The MSCI Asia Pacific Index sank 2.1 percent at 3:01 p.m. Hong Kong time on Monday, dragged down by growing anxiety over a potential U.K. exit from the EU.

"Right now, it’s very difficult to have any strong conviction on where the market is heading," said Ali Naqvi, co-head of global markets for Asia-Pacific at Credit Suisse. "A lot of hedge funds are sitting on 20 to 40 percent cash,” he said, calling such reluctance to take risk “unheard of."

Banks’ equities operations in Japan have fared better, in part because Prime Minister Shinzo Abe’s efforts to encourage banks to unwind cross-shareholdings have stimulated trading, two of the executives said. Turnover in the Topix index has dropped about 24 percent over the past year, versus 61 percent in Hong Kong and 82 percent in Shanghai, data compiled by Bloomberg show.

China Bets

The prospect of Chinese stocks winning inclusion in MSCI Inc.’s global indexes could spur a rebound in volumes, UBS’s Takahashi said.
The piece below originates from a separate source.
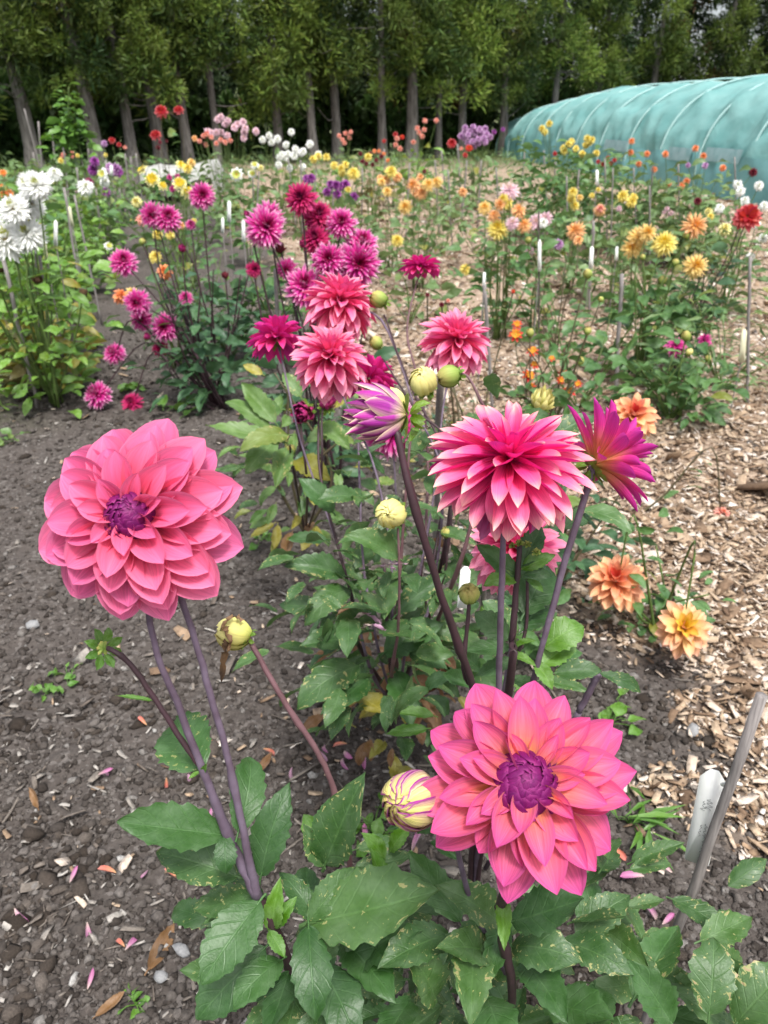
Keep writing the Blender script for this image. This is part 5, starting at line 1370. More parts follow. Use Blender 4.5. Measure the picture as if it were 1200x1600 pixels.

A decision will be announced Tuesday.

"Many of our clients are already out there preparing for it,” he said. “So when it happens, there will be massive inflows."

Industry executives were bullish on China in the first half of last year, too. As the nation’s stock market approached record highs, banks including HSBC Holdings Plc, Morgan Stanley and Credit Suisse added staff to their research departments in anticipation of increased trading. Flows through the Shanghai-Hong Kong exchange link, which opened in November 2014, helped fuel the optimism.

But the boom didn’t last long. After peaking on June 12, 2015, the Shanghai Composite Index began a dizzying descent that erased as much as $5 trillion of equity value, roiled global markets and caused China’s government to respond with a much-criticized raft of measures to prop up the market. Purchases of mainland shares through the exchange link peaked last July, with international investors using up less than half their quota as of last week.

China and Hong Kong together account for 30 percent to 50 percent of banks’ cash equities revenues in Asia, three executives said.

Barclays Exit

Some banks have already started retrenching, with Barclays Plc announcing in January that it would close its Asian cash equities operations. BNP Paribas SA and Macquarie Group Ltd. are among other banks cutting equities jobs, according to people familiar with the firms’ moves.

Among senior departures is Lee Cook, who was head of cash equities for Asia-Pacific at BNP and is leaving to “pursue new opportunities outside the industry,” according to a June 3 internal memo.

The rising cost of operating in Asia means smaller competitors may get squeezed out in a prolonged downturn. Annual expenses for running a full-service equities operation in the region can run from $800 million to $1 billion including spending on compliance and technology -- up from about $300 million a little over a decade ago, according to one of the executives.

Cash markets account for about 30 percent of regional equities revenue at the biggest banks, three of the executives said. For smaller firms that focus less on derivatives and prime brokerage, that share can rise to 80 percent to 90 percent, two of them said.

"The operating environment is challenging for most firms, particularly those who don’t have sufficient scale, or geographical or product breadth," Vincent Chui, Morgan Stanley’s head of Asia institutional equity distribution and private wealth management, said in an e-mail. "Those who rely predominantly on their Hong Kong/China business in the region probably face more headwind than others."